Friday, December 2, 2016

We Have Met the Enemy: Ionesco's RHINOCEROS

Teju Cole's recent New York Times essay ("A Time for Refusal") on Eugène Ionesco's 1958 play Rhinoceros connects the play to our present (American) moment; in such a moment, everyone around us is turning monstrous while we, flawed creatures, aim to remain human—even as we grow more deeply uncertain as to why we bother and whether we might, after all, be wrong.

The play is a wonderful reminder of all the ways in which people yield to a movement—any movement. Though Ionesco's target is European fascism, it might just as well be any undertow from an innocuous fad to cultural despair. The plot follows a somewhat weak-spined character, made weaker by drink, who looks to others for some direction. Meanwhile, people are turning into rhinoceroses. Berenger, our protagonist, dines with a friend who sort of hates him; goes to an office full of anxious and angry people; and waits at home in the company of office-mate Daisy while the end approaches, Berenger and Daisy going in ten minutes through a lifetime's worth of relationship highs and lows.

One element that makes the play so compelling is the way Ionesco makes every character's reasoning seem, for at least a moment, reasonable. One might become a rhinoceros for purely passive reasons, the way some of us get a cold every year in the proper season. One might simply be curious as to what being a giant beast feels like. Perhaps one likes the company. There's my friend! My spouse! Maybe they're happier than I am! One hates to be on the outside. What's so great, after all, about being human? Have my relationships really panned out? No? Then why do we persist?

A more devious element is Ionesco's teasing apart the various ways we accommodate the madness of our world. If we can just finish lunch, we can address the rhino problem later. Another drink might get me through. Really, it's not so bad out on the street; one just has to watch where one is walking.

The two elements work together, the desire to continue with normalcy and the desire to yield to a new normalcy really being two sides of the same coin. The temperature rises in the pot, yet we both distract ourselves with other matters and opt to remain in the increasingly inhumane (or lobster-unfriendly) circumstances.
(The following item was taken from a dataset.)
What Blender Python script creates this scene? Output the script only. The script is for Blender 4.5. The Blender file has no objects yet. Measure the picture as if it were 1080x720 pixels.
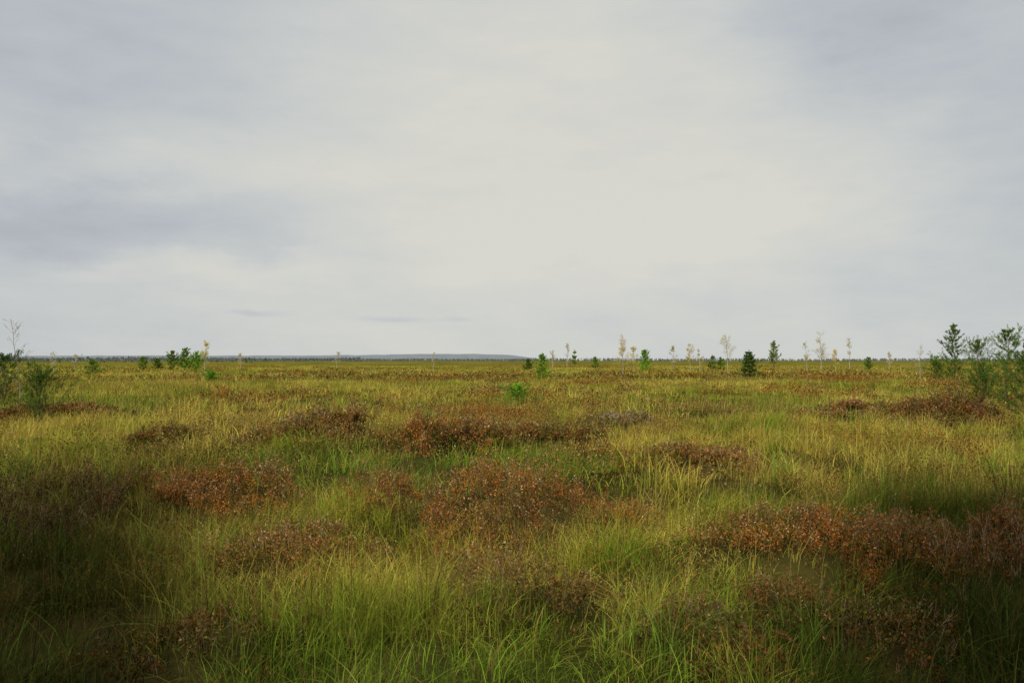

Our Trumpish times are not really much different from all our other times. Only, it does seem that the situation has been made more stark, the circumstances more dire, the sounds from the street—like trumpeting, thundering beasts—more inhumane. Some people keep reminding themselves that they are in the voting majority, as more voted against Trump than for him. But all those who didn't vote have also joined the noisy parade of giant land animals; passively, they've become part of the incoherent crowd. It could happen to any of us. Those of us suspicious of these times must remain, even in our ragged humanity, vigilant, making sure our skin isn't turning tough, checking our foreheads against the emergence of horns.